The pipeline pattern-matches asks like "please add X" and "why doesn't it support Y" and deliberately keeps them distinct from pain points (problems with what already exists) and objections (reasons not to buy). It ranks each request by severity and triages it: requests that are already solved are flagged as a discoverability gap rather than a build, and the rest are scoped small, medium, or large.
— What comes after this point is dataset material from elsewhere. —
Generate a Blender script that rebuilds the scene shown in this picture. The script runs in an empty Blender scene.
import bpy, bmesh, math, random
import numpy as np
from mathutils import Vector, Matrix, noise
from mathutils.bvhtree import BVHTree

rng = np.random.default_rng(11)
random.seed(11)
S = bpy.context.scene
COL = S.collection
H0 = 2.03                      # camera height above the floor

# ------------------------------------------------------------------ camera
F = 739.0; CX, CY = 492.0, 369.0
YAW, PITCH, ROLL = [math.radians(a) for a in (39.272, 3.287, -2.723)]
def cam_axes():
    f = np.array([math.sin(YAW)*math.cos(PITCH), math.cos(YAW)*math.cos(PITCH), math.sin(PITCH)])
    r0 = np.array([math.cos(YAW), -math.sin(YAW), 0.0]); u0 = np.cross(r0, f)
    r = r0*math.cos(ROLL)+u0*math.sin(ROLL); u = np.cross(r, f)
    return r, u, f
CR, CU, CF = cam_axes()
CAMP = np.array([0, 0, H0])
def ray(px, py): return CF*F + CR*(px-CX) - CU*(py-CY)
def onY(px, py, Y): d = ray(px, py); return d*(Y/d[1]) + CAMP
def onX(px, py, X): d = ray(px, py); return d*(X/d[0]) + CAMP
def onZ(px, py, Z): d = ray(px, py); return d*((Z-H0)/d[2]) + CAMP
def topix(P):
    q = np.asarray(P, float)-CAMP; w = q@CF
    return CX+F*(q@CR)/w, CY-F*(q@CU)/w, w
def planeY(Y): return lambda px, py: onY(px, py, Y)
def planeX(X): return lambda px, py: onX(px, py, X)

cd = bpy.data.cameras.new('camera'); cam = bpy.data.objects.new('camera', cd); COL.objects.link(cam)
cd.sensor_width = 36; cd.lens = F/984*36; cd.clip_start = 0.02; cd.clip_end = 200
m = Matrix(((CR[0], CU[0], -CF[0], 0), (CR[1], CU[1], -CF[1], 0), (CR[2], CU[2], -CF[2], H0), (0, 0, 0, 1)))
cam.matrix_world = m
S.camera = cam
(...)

Read the severity bar and request table

The assistant returns the standard skill artifact: a hero chart, a detail table, and three takeaways. The hero chart is a severity bar colour-coded by recommended action — ship, communicate (for already-solved asks that just need surfacing), or defer. Below it, a request detail table lists each request with its severity, scope, and triage call, and the takeaways name the top 3 to prioritise. Open the result in the side panel to read the full breakdown and the mentions behind each row.

Gotchas

  • The pattern pipeline is asynchronous and may charge credits. It polls for several minutes. The assistant reuses existing pattern assignments on the dataset when they're present, so it only pays the full cost on the first run; re-running over the same data is faster.
  • Feature requests are not pain points or objections. The skill deliberately scopes to product-directed asks ("add X", "support Y"). Problems with the existing product are pain points; reasons people don't buy are objections. If you want those, use the matching skills instead — see Next steps.
  • Already-solved asks are a discoverability signal, not a build. When people request something you already ship, the skill triages it as communicate rather than ship — the work is surfacing the feature, not building it.
  • You need collected mentions first. Pattern matching requires a dataset that already has posts and comments — run a collection before applying the skill.
  • Applying the skill does not run it. Attaching the chip only pins the instructions to the draft. The analysis (and any credit cost) happens when you send the message.